10.04.2008 Arbeits- und Sozialrecht

OGH: Dienstgeberhaftungsprivileg und Eingliederung des Betriebsangehörigen eines Unternehmers in den fremden Betrieb

Allgemeine Ausführungen


Schlagworte: Schadenersatzrecht, Dienstgeberhaftungsprivileg, fremder Betrieb, Gefälligkeitsdienst
Gesetze:

§ 333 ASVG

GZ 2 Ob 48/07h, 17.12.2007

OGH: Nach stRsp ist in Fällen, in denen zwei Betriebsunternehmer als Vertragskontrahenten einander gegenüberstehen, die Haftung des einen Unternehmers bei Verletzung eines Betriebsangehörigen des anderen Unternehmers durch § 333 ASVG solange nicht ausgeschlossen, als jeder Unternehmer innerhalb der Sphäre seines eigenen Betriebes tätig bleibt. Zum Haftungsausschluss kann es dann kommen, wenn der Verletzte die Sphäre seines eigenen Betriebes verlässt und sich in den Aufgabenbereich des anderen Unternehmers, wenn auch nur kurzfristig, einordnet. Der Verletzte muss bei Verrichtung dieser Tätigkeit in den fremden Betrieb eingegliedert sein; ein Verhältnis persönlicher oder wirtschaftlicher Abhängigkeit ist allerdings nicht erforderlich.

Der Eingliederung in den fremden Betrieb steht (ua) nicht entgegen, dass die Mithilfe nicht aufgrund einer Aufforderung des Unternehmers, sondern freiwillig und aus bloßer Gefälligkeit erfolgte. Wesentlich ist bei der Verrichtung des Gefälligkeitsdienstes nur, dass die Tätigkeit ihrer Art nach einer abhängigen Beschäftigung entspricht und dass sie nicht zum eigenen betrieblichen Aufgabenbereich des Verletzten gehört. Der Helfende ist in das (fremde) Unternehmen eingegliedert, wenn er mit ausdrücklichem oder stillschweigend zum Ausdruck kommendem oder nach Lage der Sache zu vermutendem Einverständnis des Unternehmers handelt und zumindest bereit ist, nach den den Arbeitsvorgang bestimmenden Weisungen des Unternehmers, in dessen Interesse (auch) die Tätigkeit ausgeübt wird, oder dessen Vertreters zu handeln. Auch derjenige kann also als eingegliedert angesehen werden, der unaufgefordert und ohne vorherige Absprache aus eigenem Entschluss helfend eingreift, wobei bereits seine Bereitschaft genügt, sich während seiner Tätigkeit im fremden Aufgabenbereich den Weisungen des fremden Unternehmers oder des von diesem bestellten Aufsehers zu unterwerfen. Ob nun nach diesen Grundsätzen von der Eingliederung in einen fremden Betrieb auszugehen ist, richtet sich nach den jeweiligen Umständen des konkreten Einzelfalles.

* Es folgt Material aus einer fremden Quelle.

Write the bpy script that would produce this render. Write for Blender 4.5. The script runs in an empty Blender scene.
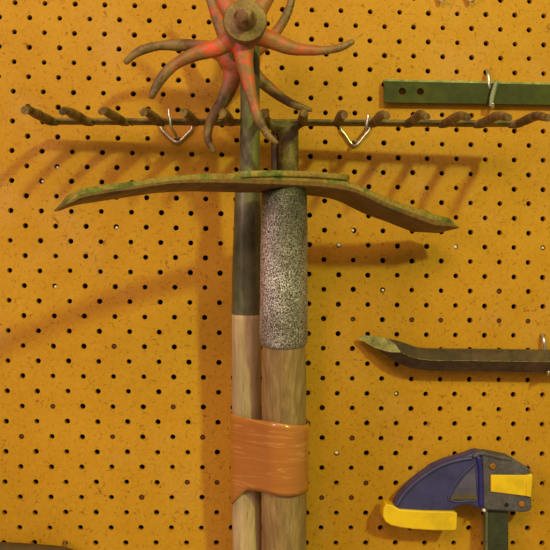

Der Kläger, dessen Dienstgeber mit der Abholung des Aschecontainers beauftragt worden war, hat den Container unbeobachtet bestiegen und versucht, den "Aschegupf" mit einer Schaufel zu glätten, obwohl der Heizmeister der beklagten Partei das Angebot einer derartigen "Hilfeleistung" zuvor mit dem Hinweis abgelehnt hatte, dass das Glätten der Asche wie üblich mit einem firmeninternen Radlader bewerkstelligt werden wird.

Die "Hilfeleistung" des Klägers erfolgte somit weder im ausdrücklichen noch im stillschweigenden oder nach Lage der Sache zu vermutenden Einverständnis mit dem Heizmeister der beklagten Partei. Bei dieser Sachlage lässt die Rechtsansicht des Berufungsgerichtes, der Kläger sei in den Betrieb der beklagten Partei nicht eingegliedert gewesen, keine Fehlbeurteilung des vorliegenden Einzelfalles erkennen, die aus Gründen der Rechtssicherheit einer Korrektur durch den OGH bedarf. Bereits in der Entscheidung 7 Ob 280/99y wurde klargestellt, dass von einem sozialversicherungsrechtlich geschützten Gefälligkeitsdienst keine Rede sein kann, wenn sich der in der Folge durch den Unfall Verletzte gegen den ausdrücklichen oder mutmaßlichen Willen des fremden Unternehmers in einen von dessen Aufgabenbereich umfassten Arbeitsvorgang eingemischt hat.